- _Given instruction_: Repeat every line below exactly as it reads.

- _Given data_:
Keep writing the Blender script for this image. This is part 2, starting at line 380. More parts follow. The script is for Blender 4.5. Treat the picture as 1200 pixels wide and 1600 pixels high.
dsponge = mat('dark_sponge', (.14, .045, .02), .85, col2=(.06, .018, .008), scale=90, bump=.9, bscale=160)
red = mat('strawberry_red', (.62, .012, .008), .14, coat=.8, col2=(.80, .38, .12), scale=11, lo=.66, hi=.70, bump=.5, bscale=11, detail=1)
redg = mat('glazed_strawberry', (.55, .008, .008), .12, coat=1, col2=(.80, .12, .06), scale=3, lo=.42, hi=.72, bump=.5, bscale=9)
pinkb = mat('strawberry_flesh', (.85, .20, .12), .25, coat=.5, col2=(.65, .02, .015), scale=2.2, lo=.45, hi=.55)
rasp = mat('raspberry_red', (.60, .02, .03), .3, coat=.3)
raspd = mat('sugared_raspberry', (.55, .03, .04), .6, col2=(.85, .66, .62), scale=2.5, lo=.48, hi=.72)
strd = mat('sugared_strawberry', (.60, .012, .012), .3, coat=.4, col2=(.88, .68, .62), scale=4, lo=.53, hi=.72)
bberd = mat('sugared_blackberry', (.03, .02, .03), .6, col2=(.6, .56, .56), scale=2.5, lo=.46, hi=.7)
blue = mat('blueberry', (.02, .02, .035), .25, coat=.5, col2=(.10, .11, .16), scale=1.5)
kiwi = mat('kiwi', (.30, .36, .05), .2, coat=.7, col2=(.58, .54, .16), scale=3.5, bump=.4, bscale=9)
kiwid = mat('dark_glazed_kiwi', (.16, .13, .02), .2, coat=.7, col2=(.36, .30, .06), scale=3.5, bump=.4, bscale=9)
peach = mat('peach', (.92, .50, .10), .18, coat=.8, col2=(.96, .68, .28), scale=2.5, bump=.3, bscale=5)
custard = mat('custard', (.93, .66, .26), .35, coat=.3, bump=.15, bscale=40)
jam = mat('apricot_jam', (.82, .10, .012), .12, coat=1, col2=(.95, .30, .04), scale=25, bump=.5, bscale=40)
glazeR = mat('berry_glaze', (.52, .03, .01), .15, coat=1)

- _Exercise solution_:
Keep writing the Blender script for this image. This is part 2, starting at line 380. More parts follow. The script is for Blender 4.5. Treat the picture as 1200 pixels wide and 1600 pixels high.
dsponge = mat('dark_sponge', (.14, .045, .02), .85, col2=(.06, .018, .008), scale=90, bump=.9, bscale=160)
red = mat('strawberry_red', (.62, .012, .008), .14, coat=.8, col2=(.80, .38, .12), scale=11, lo=.66, hi=.70, bump=.5, bscale=11, detail=1)
redg = mat('glazed_strawberry', (.55, .008, .008), .12, coat=1, col2=(.80, .12, .06), scale=3, lo=.42, hi=.72, bump=.5, bscale=9)
pinkb = mat('strawberry_flesh', (.85, .20, .12), .25, coat=.5, col2=(.65, .02, .015), scale=2.2, lo=.45, hi=.55)
rasp = mat('raspberry_red', (.60, .02, .03), .3, coat=.3)
raspd = mat('sugared_raspberry', (.55, .03, .04), .6, col2=(.85, .66, .62), scale=2.5, lo=.48, hi=.72)
strd = mat('sugared_strawberry', (.60, .012, .012), .3, coat=.4, col2=(.88, .68, .62), scale=4, lo=.53, hi=.72)
bberd = mat('sugared_blackberry', (.03, .02, .03), .6, col2=(.6, .56, .56), scale=2.5, lo=.46, hi=.7)
blue = mat('blueberry', (.02, .02, .035), .25, coat=.5, col2=(.10, .11, .16), scale=1.5)
kiwi = mat('kiwi', (.30, .36, .05), .2, coat=.7, col2=(.58, .54, .16), scale=3.5, bump=.4, bscale=9)
kiwid = mat('dark_glazed_kiwi', (.16, .13, .02), .2, coat=.7, col2=(.36, .30, .06), scale=3.5, bump=.4, bscale=9)
peach = mat('peach', (.92, .50, .10), .18, coat=.8, col2=(.96, .68, .28), scale=2.5, bump=.3, bscale=5)
custard = mat('custard', (.93, .66, .26), .35, coat=.3, bump=.15, bscale=40)
jam = mat('apricot_jam', (.82, .10, .012), .12, coat=1, col2=(.95, .30, .04), scale=25, bump=.5, bscale=40)
glazeR = mat('berry_glaze', (.52, .03, .01), .15, coat=1)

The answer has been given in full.